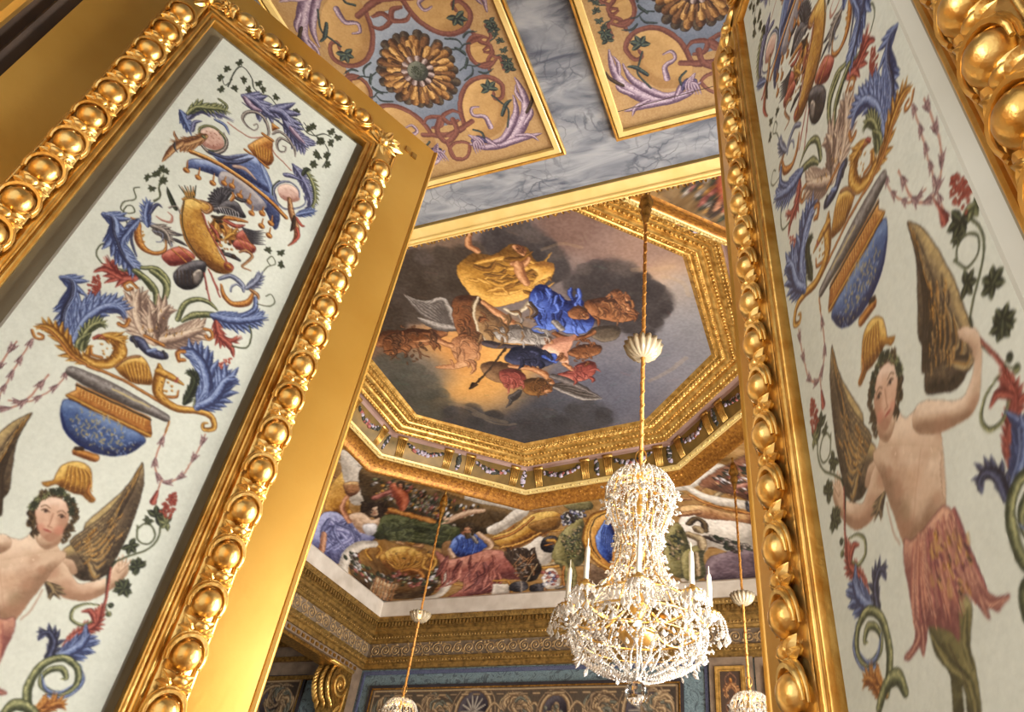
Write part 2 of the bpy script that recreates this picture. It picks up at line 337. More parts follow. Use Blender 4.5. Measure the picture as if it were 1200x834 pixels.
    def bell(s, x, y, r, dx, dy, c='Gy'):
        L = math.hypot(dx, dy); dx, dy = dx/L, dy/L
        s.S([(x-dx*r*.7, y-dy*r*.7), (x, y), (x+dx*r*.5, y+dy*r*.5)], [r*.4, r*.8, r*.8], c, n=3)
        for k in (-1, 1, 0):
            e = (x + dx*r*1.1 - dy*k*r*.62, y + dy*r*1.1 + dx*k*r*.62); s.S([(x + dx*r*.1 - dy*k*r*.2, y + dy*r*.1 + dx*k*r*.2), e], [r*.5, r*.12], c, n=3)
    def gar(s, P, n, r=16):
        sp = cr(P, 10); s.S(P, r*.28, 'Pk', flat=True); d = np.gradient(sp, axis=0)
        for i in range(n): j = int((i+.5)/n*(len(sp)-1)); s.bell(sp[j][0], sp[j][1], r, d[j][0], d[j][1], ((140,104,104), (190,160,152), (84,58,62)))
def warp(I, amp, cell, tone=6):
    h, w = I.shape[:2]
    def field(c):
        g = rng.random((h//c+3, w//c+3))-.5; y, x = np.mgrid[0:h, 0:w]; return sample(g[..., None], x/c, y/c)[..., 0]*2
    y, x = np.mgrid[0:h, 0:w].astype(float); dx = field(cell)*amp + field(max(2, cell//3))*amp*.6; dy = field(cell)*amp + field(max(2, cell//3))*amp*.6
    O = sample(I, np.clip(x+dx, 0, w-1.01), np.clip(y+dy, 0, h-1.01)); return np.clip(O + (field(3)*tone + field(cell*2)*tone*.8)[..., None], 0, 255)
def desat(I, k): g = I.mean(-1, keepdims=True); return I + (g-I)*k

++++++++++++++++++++

— Short task —
Go through the data above and transcribe it in full, omitting any image.

— Written answer —
Write part 2 of the bpy script that recreates this picture. It picks up at line 337. More parts follow. Use Blender 4.5. Measure the picture as if it were 1200x834 pixels.
    def bell(s, x, y, r, dx, dy, c='Gy'):
        L = math.hypot(dx, dy); dx, dy = dx/L, dy/L
        s.S([(x-dx*r*.7, y-dy*r*.7), (x, y), (x+dx*r*.5, y+dy*r*.5)], [r*.4, r*.8, r*.8], c, n=3)
        for k in (-1, 1, 0):
            e = (x + dx*r*1.1 - dy*k*r*.62, y + dy*r*1.1 + dx*k*r*.62); s.S([(x + dx*r*.1 - dy*k*r*.2, y + dy*r*.1 + dx*k*r*.2), e], [r*.5, r*.12], c, n=3)
    def gar(s, P, n, r=16):
        sp = cr(P, 10); s.S(P, r*.28, 'Pk', flat=True); d = np.gradient(sp, axis=0)
        for i in range(n): j = int((i+.5)/n*(len(sp)-1)); s.bell(sp[j][0], sp[j][1], r, d[j][0], d[j][1], ((140,104,104), (190,160,152), (84,58,62)))
def warp(I, amp, cell, tone=6):
    h, w = I.shape[:2]
    def field(c):
        g = rng.random((h//c+3, w//c+3))-.5; y, x = np.mgrid[0:h, 0:w]; return sample(g[..., None], x/c, y/c)[..., 0]*2
    y, x = np.mgrid[0:h, 0:w].astype(float); dx = field(cell)*amp + field(max(2, cell//3))*amp*.6; dy = field(cell)*amp + field(max(2, cell//3))*amp*.6
    O = sample(I, np.clip(x+dx, 0, w-1.01), np.clip(y+dy, 0, h-1.01)); return np.clip(O + (field(3)*tone + field(cell*2)*tone*.8)[..., None], 0, 255)
def desat(I, k): g = I.mean(-1, keepdims=True); return I + (g-I)*k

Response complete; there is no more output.